### Problem requirements:
Your task is to restate the data word for word.

### Data lines:
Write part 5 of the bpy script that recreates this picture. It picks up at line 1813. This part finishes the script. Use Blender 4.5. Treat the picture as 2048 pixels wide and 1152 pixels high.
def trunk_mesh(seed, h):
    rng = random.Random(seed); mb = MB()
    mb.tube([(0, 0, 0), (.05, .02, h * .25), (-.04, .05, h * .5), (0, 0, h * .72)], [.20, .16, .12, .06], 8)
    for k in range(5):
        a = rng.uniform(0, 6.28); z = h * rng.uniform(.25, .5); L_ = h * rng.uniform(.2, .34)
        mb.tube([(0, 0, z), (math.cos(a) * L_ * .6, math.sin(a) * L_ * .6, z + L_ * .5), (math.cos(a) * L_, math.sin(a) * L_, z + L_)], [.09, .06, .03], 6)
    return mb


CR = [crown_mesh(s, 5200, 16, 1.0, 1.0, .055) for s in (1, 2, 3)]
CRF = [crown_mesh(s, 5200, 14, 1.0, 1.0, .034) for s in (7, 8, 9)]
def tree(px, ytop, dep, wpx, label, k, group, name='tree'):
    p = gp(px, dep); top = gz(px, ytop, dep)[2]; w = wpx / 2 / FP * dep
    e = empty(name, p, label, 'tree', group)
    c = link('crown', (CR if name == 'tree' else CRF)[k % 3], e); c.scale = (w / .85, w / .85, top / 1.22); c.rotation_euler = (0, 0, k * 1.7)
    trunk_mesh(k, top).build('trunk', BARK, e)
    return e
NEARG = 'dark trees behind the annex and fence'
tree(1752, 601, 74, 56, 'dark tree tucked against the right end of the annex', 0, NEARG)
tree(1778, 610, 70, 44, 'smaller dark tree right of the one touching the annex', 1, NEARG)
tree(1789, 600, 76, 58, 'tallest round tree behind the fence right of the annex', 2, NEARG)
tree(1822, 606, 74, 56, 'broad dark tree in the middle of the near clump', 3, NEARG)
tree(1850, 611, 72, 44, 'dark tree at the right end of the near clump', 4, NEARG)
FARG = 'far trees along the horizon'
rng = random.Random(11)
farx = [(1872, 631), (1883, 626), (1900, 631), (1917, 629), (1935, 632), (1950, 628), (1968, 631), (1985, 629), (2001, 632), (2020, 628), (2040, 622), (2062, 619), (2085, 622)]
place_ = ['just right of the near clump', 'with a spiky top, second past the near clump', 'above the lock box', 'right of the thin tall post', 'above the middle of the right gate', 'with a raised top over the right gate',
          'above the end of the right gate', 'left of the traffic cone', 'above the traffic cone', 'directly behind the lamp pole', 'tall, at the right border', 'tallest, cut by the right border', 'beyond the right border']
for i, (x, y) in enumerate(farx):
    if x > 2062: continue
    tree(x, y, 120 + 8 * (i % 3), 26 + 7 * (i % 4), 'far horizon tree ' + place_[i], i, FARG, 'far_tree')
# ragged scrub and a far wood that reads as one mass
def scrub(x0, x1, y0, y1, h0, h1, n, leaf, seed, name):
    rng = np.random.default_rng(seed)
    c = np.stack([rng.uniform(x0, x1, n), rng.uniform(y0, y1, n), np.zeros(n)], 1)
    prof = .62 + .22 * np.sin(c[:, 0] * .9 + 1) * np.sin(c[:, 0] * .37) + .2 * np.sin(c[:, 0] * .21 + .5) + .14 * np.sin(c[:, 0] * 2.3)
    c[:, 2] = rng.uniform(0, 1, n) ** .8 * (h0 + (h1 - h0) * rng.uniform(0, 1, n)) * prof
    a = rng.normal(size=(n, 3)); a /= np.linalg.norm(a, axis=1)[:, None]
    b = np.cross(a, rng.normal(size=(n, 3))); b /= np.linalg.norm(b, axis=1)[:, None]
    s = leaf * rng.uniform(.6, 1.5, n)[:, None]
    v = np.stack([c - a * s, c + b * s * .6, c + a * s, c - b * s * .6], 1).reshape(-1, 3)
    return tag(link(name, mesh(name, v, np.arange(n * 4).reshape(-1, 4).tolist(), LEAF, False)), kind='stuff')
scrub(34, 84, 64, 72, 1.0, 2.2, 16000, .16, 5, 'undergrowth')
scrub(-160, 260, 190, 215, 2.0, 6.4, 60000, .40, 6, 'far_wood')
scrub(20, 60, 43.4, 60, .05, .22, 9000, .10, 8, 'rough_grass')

### Exercise solution:
Write part 5 of the bpy script that recreates this picture. It picks up at line 1813. This part finishes the script. Use Blender 4.5. Treat the picture as 2048 pixels wide and 1152 pixels high.
def trunk_mesh(seed, h):
    rng = random.Random(seed); mb = MB()
    mb.tube([(0, 0, 0), (.05, .02, h * .25), (-.04, .05, h * .5), (0, 0, h * .72)], [.20, .16, .12, .06], 8)
    for k in range(5):
        a = rng.uniform(0, 6.28); z = h * rng.uniform(.25, .5); L_ = h * rng.uniform(.2, .34)
        mb.tube([(0, 0, z), (math.cos(a) * L_ * .6, math.sin(a) * L_ * .6, z + L_ * .5), (math.cos(a) * L_, math.sin(a) * L_, z + L_)], [.09, .06, .03], 6)
    return mb


CR = [crown_mesh(s, 5200, 16, 1.0, 1.0, .055) for s in (1, 2, 3)]
CRF = [crown_mesh(s, 5200, 14, 1.0, 1.0, .034) for s in (7, 8, 9)]
def tree(px, ytop, dep, wpx, label, k, group, name='tree'):
    p = gp(px, dep); top = gz(px, ytop, dep)[2]; w = wpx / 2 / FP * dep
    e = empty(name, p, label, 'tree', group)
    c = link('crown', (CR if name == 'tree' else CRF)[k % 3], e); c.scale = (w / .85, w / .85, top / 1.22); c.rotation_euler = (0, 0, k * 1.7)
    trunk_mesh(k, top).build('trunk', BARK, e)
    return e
NEARG = 'dark trees behind the annex and fence'
tree(1752, 601, 74, 56, 'dark tree tucked against the right end of the annex', 0, NEARG)
tree(1778, 610, 70, 44, 'smaller dark tree right of the one touching the annex', 1, NEARG)
tree(1789, 600, 76, 58, 'tallest round tree behind the fence right of the annex', 2, NEARG)
tree(1822, 606, 74, 56, 'broad dark tree in the middle of the near clump', 3, NEARG)
tree(1850, 611, 72, 44, 'dark tree at the right end of the near clump', 4, NEARG)
FARG = 'far trees along the horizon'
rng = random.Random(11)
farx = [(1872, 631), (1883, 626), (1900, 631), (1917, 629), (1935, 632), (1950, 628), (1968, 631), (1985, 629), (2001, 632), (2020, 628), (2040, 622), (2062, 619), (2085, 622)]
place_ = ['just right of the near clump', 'with a spiky top, second past the near clump', 'above the lock box', 'right of the thin tall post', 'above the middle of the right gate', 'with a raised top over the right gate',
          'above the end of the right gate', 'left of the traffic cone', 'above the traffic cone', 'directly behind the lamp pole', 'tall, at the right border', 'tallest, cut by the right border', 'beyond the right border']
for i, (x, y) in enumerate(farx):
    if x > 2062: continue
    tree(x, y, 120 + 8 * (i % 3), 26 + 7 * (i % 4), 'far horizon tree ' + place_[i], i, FARG, 'far_tree')
# ragged scrub and a far wood that reads as one mass
def scrub(x0, x1, y0, y1, h0, h1, n, leaf, seed, name):
    rng = np.random.default_rng(seed)
    c = np.stack([rng.uniform(x0, x1, n), rng.uniform(y0, y1, n), np.zeros(n)], 1)
    prof = .62 + .22 * np.sin(c[:, 0] * .9 + 1) * np.sin(c[:, 0] * .37) + .2 * np.sin(c[:, 0] * .21 + .5) + .14 * np.sin(c[:, 0] * 2.3)
    c[:, 2] = rng.uniform(0, 1, n) ** .8 * (h0 + (h1 - h0) * rng.uniform(0, 1, n)) * prof
    a = rng.normal(size=(n, 3)); a /= np.linalg.norm(a, axis=1)[:, None]
    b = np.cross(a, rng.normal(size=(n, 3))); b /= np.linalg.norm(b, axis=1)[:, None]
    s = leaf * rng.uniform(.6, 1.5, n)[:, None]
    v = np.stack([c - a * s, c + b * s * .6, c + a * s, c - b * s * .6], 1).reshape(-1, 3)
    return tag(link(name, mesh(name, v, np.arange(n * 4).reshape(-1, 4).tolist(), LEAF, False)), kind='stuff')
scrub(34, 84, 64, 72, 1.0, 2.2, 16000, .16, 5, 'undergrowth')
scrub(-160, 260, 190, 215, 2.0, 6.4, 60000, .40, 6, 'far_wood')
scrub(20, 60, 43.4, 60, .05, .22, 9000, .10, 8, 'rough_grass')